• Documents and communications regarding the merger and the transaction contemplated by the merger, the merger agreement, any potential acquisition or transaction between defendants and Twitter, defendants’ potential or actual acquisition of shares of Twitter common stock, defendants’ potential membership on the Twitter Board, and documents and communications otherwise regarding Twitter and any of defendants.
  • Documents and communications reflecting, referring to, or relating to the impact or effect of false or spam accounts on Twitter’s business and operations.
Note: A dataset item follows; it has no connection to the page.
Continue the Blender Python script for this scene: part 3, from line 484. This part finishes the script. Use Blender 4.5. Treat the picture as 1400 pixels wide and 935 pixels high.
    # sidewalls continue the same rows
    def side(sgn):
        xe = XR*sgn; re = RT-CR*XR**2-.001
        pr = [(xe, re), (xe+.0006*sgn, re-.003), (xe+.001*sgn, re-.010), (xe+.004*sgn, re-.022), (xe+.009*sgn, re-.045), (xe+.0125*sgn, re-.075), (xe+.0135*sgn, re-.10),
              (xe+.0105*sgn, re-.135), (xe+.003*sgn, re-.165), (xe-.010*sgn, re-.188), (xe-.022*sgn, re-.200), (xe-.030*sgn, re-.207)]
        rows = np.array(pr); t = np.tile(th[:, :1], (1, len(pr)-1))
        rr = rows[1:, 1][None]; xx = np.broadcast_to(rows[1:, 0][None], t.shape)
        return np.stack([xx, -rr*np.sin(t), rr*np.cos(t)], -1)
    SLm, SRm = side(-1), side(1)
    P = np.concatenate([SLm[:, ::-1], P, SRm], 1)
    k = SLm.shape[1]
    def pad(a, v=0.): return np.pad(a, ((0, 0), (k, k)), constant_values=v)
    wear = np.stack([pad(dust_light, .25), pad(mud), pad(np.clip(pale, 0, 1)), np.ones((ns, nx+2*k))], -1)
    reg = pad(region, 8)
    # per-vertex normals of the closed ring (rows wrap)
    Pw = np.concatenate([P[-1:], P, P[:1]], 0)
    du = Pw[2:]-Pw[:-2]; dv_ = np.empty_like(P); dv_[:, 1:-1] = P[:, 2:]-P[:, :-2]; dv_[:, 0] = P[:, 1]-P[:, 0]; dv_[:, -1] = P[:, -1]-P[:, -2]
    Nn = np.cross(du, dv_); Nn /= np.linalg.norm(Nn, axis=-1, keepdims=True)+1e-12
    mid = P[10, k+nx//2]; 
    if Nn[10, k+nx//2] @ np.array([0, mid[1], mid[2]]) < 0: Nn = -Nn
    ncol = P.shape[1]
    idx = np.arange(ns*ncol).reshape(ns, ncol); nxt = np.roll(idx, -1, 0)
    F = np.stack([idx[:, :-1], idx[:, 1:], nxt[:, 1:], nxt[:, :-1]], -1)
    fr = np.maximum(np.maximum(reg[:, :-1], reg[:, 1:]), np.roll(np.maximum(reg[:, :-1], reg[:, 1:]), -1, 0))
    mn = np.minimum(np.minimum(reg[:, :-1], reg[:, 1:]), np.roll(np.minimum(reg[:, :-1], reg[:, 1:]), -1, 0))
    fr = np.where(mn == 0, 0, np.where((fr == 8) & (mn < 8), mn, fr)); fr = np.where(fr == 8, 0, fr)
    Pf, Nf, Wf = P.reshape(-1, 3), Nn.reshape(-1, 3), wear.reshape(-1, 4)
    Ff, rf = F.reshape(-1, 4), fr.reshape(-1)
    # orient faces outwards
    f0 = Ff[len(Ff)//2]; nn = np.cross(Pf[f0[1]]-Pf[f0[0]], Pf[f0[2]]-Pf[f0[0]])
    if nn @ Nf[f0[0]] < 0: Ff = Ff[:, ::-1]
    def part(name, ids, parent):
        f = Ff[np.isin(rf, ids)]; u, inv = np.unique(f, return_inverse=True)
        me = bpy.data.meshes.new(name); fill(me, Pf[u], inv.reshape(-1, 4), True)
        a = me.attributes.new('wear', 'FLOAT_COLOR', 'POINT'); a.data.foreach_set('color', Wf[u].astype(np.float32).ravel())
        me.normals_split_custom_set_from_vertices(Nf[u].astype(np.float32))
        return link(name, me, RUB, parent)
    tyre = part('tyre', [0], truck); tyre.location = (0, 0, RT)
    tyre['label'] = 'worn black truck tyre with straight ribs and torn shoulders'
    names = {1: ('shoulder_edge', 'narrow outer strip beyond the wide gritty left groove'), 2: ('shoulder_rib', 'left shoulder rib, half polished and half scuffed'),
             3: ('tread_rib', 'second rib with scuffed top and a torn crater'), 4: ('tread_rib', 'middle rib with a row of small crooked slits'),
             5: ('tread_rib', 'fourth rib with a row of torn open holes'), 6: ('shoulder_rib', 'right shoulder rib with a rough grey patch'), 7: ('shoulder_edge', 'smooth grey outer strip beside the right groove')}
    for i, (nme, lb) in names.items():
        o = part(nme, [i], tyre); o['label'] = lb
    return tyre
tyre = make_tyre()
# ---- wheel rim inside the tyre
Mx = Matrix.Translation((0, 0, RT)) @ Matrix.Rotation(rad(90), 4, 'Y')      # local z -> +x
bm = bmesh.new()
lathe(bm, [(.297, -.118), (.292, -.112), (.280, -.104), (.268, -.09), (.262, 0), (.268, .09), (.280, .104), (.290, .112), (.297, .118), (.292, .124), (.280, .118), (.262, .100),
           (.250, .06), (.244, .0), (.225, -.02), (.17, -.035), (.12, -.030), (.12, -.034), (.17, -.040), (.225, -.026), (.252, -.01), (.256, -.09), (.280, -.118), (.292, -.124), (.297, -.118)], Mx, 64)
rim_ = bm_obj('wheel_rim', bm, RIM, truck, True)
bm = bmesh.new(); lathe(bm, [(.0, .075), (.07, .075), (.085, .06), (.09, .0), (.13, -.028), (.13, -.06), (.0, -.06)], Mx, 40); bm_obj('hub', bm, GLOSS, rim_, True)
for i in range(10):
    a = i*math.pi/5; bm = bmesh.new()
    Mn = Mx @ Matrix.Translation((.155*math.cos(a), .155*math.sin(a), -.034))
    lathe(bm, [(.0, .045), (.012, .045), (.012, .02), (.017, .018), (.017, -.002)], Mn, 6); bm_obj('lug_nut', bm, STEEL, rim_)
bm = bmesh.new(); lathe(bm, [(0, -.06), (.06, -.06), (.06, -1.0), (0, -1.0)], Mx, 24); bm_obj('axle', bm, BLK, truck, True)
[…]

  • Documents and communications reflecting, referring to, or relating to Twitter’s use of monetisable daily active users (mDAU) as a “Key Metric,” as noted in Twitter’s SEC filings, including documents and communications reflecting, referring to, or relating to the relationship between mDAU and Twitter’s present or future revenue or EBITDA.
  • Documents and communications reflecting, referring to, or relating to Twitter’s use of any other user metric other than mDAU, including but not limited to, daily active users, monthly active users, daily user engagement, monthly user engagement, or advertisement engagements.
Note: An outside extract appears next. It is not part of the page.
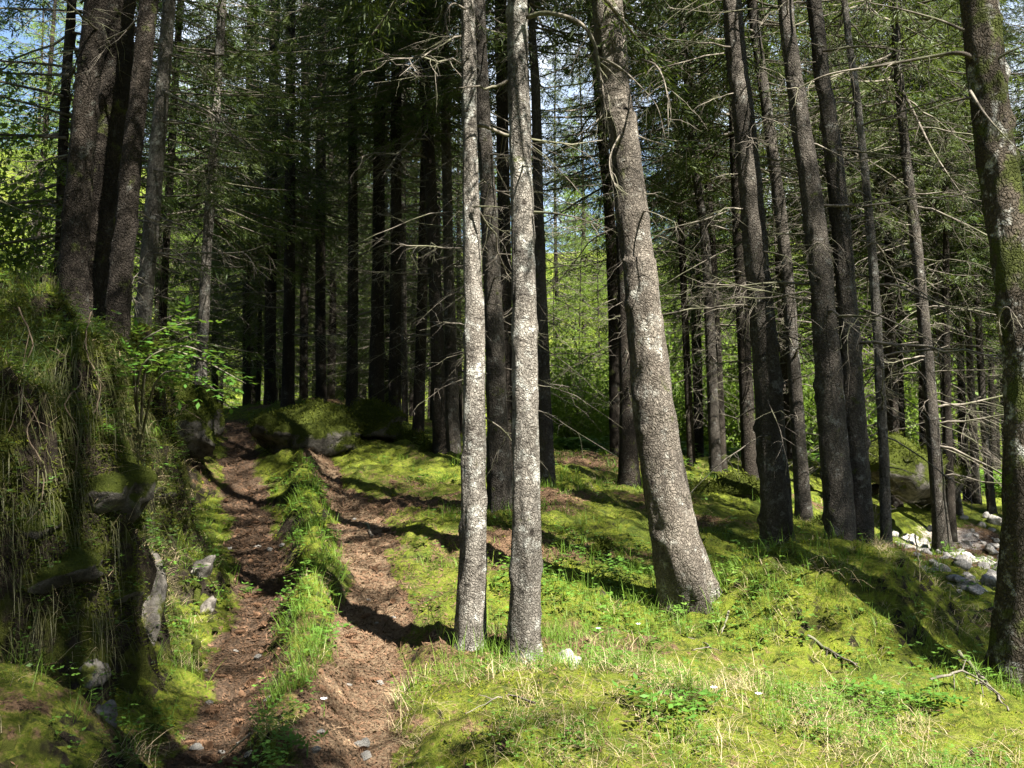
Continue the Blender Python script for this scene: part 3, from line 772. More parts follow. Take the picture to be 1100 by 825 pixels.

  • Documents and communications describing any process or workflow, other than the mDAU audit and the suspension workflow, that Twitter uses, has used, or has discussed or considered using to detect and label accounts as spam or false.
  • Documents reflecting business plans or analyses for achieving mDAU targets.
  • Documents and communications relating to incorporating mDAU into executive or director compensation, including but not limited to any annual compensation targets, bonus pools, incentive plans, or performance-based restricted stock units.